Notre Dame says Energy E3 "enables education, engineering design and entrepreneurship by teaching local technicians and engineers how to prototype, design, build, install, maintain and create a business venture for renewable energy devices using local materials and resident technical expertise."
Researchers have already developed wind turbines, hydroelectric generators, and biogas cooking devices with thermal electric generators, as well as hand-crank and table generators at multiple sites in Uganda, Rwanda, and Nigeria.
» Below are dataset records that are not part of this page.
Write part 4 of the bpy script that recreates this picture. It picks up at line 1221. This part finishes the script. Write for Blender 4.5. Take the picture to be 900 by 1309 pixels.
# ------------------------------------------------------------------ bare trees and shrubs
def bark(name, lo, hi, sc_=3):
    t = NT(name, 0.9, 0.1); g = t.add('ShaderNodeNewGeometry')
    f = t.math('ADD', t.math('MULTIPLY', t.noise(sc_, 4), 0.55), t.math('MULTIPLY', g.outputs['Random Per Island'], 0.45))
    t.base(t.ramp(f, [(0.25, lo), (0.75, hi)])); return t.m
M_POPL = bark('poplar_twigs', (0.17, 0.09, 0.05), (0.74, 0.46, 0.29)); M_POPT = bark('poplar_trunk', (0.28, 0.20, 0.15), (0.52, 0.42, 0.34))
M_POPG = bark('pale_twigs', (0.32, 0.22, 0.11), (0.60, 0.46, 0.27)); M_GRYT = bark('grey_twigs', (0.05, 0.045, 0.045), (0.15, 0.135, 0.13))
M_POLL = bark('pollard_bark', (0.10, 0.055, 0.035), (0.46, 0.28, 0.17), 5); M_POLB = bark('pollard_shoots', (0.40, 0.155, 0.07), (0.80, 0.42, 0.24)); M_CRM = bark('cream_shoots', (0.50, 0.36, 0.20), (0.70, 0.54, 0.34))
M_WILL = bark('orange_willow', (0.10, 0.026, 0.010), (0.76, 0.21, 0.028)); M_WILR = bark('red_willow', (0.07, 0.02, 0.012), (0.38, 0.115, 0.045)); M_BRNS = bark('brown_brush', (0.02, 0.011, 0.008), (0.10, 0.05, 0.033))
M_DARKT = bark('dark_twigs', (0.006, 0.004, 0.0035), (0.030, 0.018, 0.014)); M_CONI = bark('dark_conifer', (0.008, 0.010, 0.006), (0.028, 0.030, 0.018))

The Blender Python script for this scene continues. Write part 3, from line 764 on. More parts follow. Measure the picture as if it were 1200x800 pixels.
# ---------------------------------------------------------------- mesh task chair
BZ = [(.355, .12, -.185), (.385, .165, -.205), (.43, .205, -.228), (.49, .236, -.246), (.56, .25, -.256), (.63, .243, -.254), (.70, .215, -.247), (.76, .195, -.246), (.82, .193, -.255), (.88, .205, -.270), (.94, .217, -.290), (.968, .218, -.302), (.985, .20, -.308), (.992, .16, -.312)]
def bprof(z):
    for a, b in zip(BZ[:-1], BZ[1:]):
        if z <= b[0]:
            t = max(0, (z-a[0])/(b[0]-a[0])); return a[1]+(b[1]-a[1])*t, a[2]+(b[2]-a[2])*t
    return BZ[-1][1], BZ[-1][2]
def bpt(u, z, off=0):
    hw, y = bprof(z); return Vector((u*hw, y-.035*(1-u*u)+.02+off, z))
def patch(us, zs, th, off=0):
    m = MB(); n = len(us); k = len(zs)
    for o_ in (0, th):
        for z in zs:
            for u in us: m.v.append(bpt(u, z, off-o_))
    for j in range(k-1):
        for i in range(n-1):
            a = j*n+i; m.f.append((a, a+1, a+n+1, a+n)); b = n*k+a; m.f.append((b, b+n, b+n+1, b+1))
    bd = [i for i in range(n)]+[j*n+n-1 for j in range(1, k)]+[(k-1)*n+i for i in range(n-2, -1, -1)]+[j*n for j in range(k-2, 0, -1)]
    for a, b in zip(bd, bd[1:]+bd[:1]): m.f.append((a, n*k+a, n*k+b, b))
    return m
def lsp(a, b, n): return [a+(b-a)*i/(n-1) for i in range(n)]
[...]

Abigail Mechtenberg, international sustainable development researcher in the Center for Sustainable Energy at Notre Dame, says if they can combine three or four systems at a site, that creates a microgrid.
"We work with experts using an asset-based international development paradigm in-country to identify solutions that make sense depending on the specific needs of each site including resource availability for devices that provide energy that’s sustainable and market-viable," Mechtenberg said. "It’s essential to sustainability that these solutions are designed, built and maintained using readily available materials in each location to promote interdependency and replace dependency-based energy models."
Mechtenberg says the goal is to establish multiple energy innovation centers in every region and implement the Energy E3 curriculum in high schools, technical institutes, business colleges and universities. She says they are looking to eliminate a site’s dependency on third parties for local and sustainable energy solutions.